Below is some material; transcribe all of it exactly.

--- Data lines ---
=-=-=-=-=
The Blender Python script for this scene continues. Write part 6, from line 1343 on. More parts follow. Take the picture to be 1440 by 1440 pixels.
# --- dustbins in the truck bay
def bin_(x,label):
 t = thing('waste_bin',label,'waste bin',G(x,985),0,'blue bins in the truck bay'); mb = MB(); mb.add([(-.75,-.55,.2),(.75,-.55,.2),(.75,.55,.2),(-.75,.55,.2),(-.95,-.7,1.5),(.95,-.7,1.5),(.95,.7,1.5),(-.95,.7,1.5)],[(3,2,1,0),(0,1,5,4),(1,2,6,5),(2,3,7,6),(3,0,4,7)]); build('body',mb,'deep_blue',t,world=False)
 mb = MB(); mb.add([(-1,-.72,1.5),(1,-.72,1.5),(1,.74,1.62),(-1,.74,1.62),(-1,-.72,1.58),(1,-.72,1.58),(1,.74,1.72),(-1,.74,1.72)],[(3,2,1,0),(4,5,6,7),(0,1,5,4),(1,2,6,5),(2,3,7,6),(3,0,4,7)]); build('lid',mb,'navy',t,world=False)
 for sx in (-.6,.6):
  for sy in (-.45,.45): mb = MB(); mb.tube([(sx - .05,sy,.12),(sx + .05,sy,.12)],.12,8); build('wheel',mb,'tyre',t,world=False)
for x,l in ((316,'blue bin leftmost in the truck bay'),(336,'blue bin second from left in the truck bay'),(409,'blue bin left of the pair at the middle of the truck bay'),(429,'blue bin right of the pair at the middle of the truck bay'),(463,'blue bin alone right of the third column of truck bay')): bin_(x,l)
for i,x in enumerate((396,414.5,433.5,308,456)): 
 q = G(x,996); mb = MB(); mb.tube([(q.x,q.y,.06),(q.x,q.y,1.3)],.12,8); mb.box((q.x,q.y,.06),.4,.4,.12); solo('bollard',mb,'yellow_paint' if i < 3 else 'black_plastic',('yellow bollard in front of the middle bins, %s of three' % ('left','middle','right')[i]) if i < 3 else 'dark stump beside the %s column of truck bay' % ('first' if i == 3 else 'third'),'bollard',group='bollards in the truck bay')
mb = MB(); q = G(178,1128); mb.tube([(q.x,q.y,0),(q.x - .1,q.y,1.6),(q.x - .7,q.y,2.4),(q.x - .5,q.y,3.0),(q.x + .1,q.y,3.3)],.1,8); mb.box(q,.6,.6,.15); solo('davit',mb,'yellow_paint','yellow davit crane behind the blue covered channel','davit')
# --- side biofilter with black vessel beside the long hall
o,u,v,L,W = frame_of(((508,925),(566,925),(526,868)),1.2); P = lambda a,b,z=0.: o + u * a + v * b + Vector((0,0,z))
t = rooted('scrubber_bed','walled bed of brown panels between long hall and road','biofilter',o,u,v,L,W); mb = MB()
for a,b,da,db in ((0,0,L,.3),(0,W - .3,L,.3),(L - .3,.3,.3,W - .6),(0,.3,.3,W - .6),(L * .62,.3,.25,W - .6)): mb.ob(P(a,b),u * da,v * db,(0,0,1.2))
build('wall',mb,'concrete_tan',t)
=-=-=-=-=
--- Final answer ---
The Blender Python script for this scene continues. Write part 6, from line 1343 on. More parts follow. Take the picture to be 1440 by 1440 pixels.
# --- dustbins in the truck bay
def bin_(x,label):
 t = thing('waste_bin',label,'waste bin',G(x,985),0,'blue bins in the truck bay'); mb = MB(); mb.add([(-.75,-.55,.2),(.75,-.55,.2),(.75,.55,.2),(-.75,.55,.2),(-.95,-.7,1.5),(.95,-.7,1.5),(.95,.7,1.5),(-.95,.7,1.5)],[(3,2,1,0),(0,1,5,4),(1,2,6,5),(2,3,7,6),(3,0,4,7)]); build('body',mb,'deep_blue',t,world=False)
 mb = MB(); mb.add([(-1,-.72,1.5),(1,-.72,1.5),(1,.74,1.62),(-1,.74,1.62),(-1,-.72,1.58),(1,-.72,1.58),(1,.74,1.72),(-1,.74,1.72)],[(3,2,1,0),(4,5,6,7),(0,1,5,4),(1,2,6,5),(2,3,7,6),(3,0,4,7)]); build('lid',mb,'navy',t,world=False)
 for sx in (-.6,.6):
  for sy in (-.45,.45): mb = MB(); mb.tube([(sx - .05,sy,.12),(sx + .05,sy,.12)],.12,8); build('wheel',mb,'tyre',t,world=False)
for x,l in ((316,'blue bin leftmost in the truck bay'),(336,'blue bin second from left in the truck bay'),(409,'blue bin left of the pair at the middle of the truck bay'),(429,'blue bin right of the pair at the middle of the truck bay'),(463,'blue bin alone right of the third column of truck bay')): bin_(x,l)
for i,x in enumerate((396,414.5,433.5,308,456)): 
 q = G(x,996); mb = MB(); mb.tube([(q.x,q.y,.06),(q.x,q.y,1.3)],.12,8); mb.box((q.x,q.y,.06),.4,.4,.12); solo('bollard',mb,'yellow_paint' if i < 3 else 'black_plastic',('yellow bollard in front of the middle bins, %s of three' % ('left','middle','right')[i]) if i < 3 else 'dark stump beside the %s column of truck bay' % ('first' if i == 3 else 'third'),'bollard',group='bollards in the truck bay')
mb = MB(); q = G(178,1128); mb.tube([(q.x,q.y,0),(q.x - .1,q.y,1.6),(q.x - .7,q.y,2.4),(q.x - .5,q.y,3.0),(q.x + .1,q.y,3.3)],.1,8); mb.box(q,.6,.6,.15); solo('davit',mb,'yellow_paint','yellow davit crane behind the blue covered channel','davit')
# --- side biofilter with black vessel beside the long hall
o,u,v,L,W = frame_of(((508,925),(566,925),(526,868)),1.2); P = lambda a,b,z=0.: o + u * a + v * b + Vector((0,0,z))
t = rooted('scrubber_bed','walled bed of brown panels between long hall and road','biofilter',o,u,v,L,W); mb = MB()
for a,b,da,db in ((0,0,L,.3),(0,W - .3,L,.3),(L - .3,.3,.3,W - .6),(0,.3,.3,W - .6),(L * .62,.3,.25,W - .6)): mb.ob(P(a,b),u * da,v * db,(0,0,1.2))
build('wall',mb,'concrete_tan',t)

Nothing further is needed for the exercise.